Return all lines from the listing below in which the string "were" occurs.

**Material supplied:**
•••

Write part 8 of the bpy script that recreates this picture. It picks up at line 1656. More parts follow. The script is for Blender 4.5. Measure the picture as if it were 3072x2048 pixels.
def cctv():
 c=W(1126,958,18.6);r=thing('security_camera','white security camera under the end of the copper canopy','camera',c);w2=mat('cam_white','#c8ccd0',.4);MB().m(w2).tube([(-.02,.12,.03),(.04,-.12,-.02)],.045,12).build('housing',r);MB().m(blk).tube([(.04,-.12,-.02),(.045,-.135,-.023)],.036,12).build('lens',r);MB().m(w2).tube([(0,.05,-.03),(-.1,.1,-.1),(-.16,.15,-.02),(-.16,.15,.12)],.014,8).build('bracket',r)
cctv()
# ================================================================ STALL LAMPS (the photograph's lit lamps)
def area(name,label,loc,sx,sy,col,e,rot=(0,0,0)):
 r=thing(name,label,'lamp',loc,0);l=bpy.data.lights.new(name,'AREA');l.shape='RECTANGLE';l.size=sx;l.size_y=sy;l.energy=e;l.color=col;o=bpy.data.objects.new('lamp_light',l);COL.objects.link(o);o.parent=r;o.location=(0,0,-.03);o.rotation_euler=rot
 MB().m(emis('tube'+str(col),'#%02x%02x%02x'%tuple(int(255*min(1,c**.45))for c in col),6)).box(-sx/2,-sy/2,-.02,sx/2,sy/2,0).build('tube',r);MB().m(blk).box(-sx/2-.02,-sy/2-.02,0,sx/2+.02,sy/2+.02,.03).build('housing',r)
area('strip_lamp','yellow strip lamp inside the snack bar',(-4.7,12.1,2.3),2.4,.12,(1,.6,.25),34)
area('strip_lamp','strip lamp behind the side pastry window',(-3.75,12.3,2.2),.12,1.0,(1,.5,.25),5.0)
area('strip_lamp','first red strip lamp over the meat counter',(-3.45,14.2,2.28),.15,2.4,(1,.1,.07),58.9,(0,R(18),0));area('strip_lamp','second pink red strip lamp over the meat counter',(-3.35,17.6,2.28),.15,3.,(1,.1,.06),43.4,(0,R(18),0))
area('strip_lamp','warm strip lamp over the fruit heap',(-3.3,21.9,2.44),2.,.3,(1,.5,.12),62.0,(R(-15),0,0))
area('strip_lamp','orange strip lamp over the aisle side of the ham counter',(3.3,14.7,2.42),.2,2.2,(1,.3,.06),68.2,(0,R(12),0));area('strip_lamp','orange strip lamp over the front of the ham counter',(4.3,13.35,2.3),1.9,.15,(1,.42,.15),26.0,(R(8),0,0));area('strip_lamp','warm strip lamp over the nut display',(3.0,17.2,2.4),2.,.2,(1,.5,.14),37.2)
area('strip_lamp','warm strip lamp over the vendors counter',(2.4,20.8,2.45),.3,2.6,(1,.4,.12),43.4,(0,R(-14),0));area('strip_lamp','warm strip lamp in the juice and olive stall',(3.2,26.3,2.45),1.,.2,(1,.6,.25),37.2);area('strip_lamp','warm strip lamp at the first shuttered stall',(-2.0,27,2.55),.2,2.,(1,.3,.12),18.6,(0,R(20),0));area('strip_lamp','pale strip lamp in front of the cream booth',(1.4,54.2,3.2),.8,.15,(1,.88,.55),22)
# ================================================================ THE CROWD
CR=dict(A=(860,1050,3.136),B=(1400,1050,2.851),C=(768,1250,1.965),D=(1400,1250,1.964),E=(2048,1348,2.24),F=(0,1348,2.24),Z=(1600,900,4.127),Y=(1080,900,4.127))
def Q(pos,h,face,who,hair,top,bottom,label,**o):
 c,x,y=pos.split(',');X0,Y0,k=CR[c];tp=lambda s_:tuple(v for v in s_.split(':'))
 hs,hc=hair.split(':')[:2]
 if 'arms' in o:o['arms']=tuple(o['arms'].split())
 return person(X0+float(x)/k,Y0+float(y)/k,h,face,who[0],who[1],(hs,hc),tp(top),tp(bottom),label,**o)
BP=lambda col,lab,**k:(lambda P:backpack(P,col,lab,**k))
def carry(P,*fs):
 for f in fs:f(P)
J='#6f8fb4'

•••

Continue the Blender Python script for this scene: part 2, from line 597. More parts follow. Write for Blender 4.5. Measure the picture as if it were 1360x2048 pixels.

•••

**Solution for this task:**
Write part 8 of the bpy script that recreates this picture. It picks up at line 1656. More parts follow. The script is for Blender 4.5. Measure the picture as if it were 3072x2048 pixels.
Continue the Blender Python script for this scene: part 2, from line 597. More parts follow. Write for Blender 4.5. Measure the picture as if it were 1360x2048 pixels.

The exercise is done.